正義の裁き、高橋的にいえばジャッジメントに臨むときに、裁かれる者の顔を見てはいけない。死刑囚の顔に覆いをかける理由と一緒だ。見た途端、ジャッジメントの公平無私が揺らぎ、(それが極悪人だったとしても)同情や躊躇が生まれてしまうからだ。

内田はこれを「慈愛の過剰」と呼んでいる。顔は愛の源泉で、愛は正義を鈍らせる。けれども、そもそも論として、他者に愛を抱けないのならば、顔から遠く離れた正義の行使にも意味がなくなってしまうのではないか。

内田は高橋哲哉が慰安婦問題にコミットしていく理由を、「高橋が正義を希求することになったのは、彼が「長い忘却を経て歴史の闇の中から姿を現した」〔慰安婦の〕顔を直視してしまったからである。正義を要請しているのは高橋における「慈愛の過剰」である」と洞察する。

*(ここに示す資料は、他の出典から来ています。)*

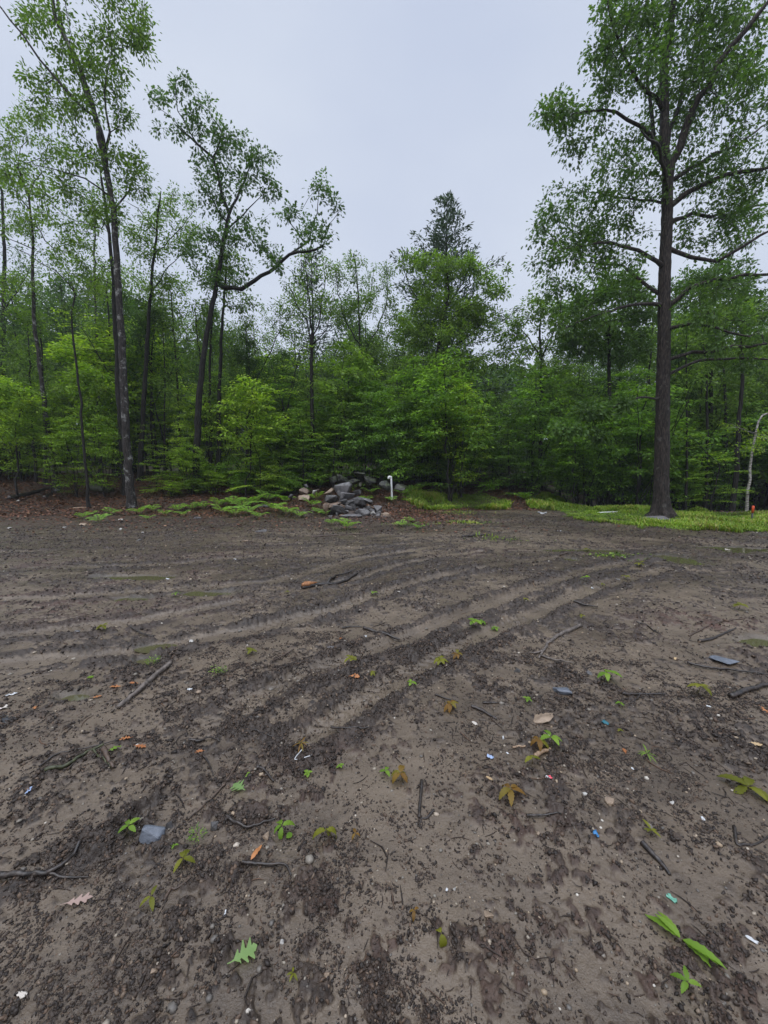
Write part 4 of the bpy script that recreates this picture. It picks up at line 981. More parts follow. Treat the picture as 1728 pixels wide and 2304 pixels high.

であるならば、正義によって愛を追い払うべきではない。追い払ってしまえば、正義の足元こそがぐらついてしまう。翻って加藤の提言が含み込んでいたように、「汚れ」をもった日本兵士もまた、慈愛の源泉としての顔をもっているに違いない。

内田が解釈するレヴィナスの教えとは、煎じ詰めれば「慈愛と正義の終わりない循環」に留まれ、ということだ。

オレが正しいのだから、オレの言うことをきかない奴は悪い奴に決まってる! 限度を失った正しさは容易に暴力正当化の根拠に転じる。正義が正しさの自家中毒に陥って暴走し、他者を(たとえ正当にであれ)冷酷に傷つけるとき、愛はこれに歯止めをかけなければならない。

悪い他者の顔を直視する。同情につられて、これはいけないと思い、目を背けてきちんと判断する。よし、大丈夫だ、今度こそ、と、再び顔に目をやると、やっぱりためらってしまう。どうにも決心が鈍ってしまい、困ったものだ。

正義と愛が目まぐるしく入れ替わるどっちつかずの複雑な他者経験こそ高橋的レヴィナスに欠落している要所である、というのが内田の主張だ。

参考文献

  • 内田樹『ためらいの倫理学――戦争・性・物語』、角川文庫、二〇〇三年。とりわけ、一〇〇頁、一二四頁、一二五頁。元の単行本は冬弓舎、二〇〇一年。
  • 加藤典洋『敗戦後論』、ちくま文庫、二〇〇五年。とりわけ、一一八頁。元になった単行本は、講談社、一九九七年。
  • レヴィナス&ポワリエ『暴力と聖性――レヴィナスは語る』、内田樹訳、国文社、一九九一年。とりわけ、一六〇頁。原書は一九八七年。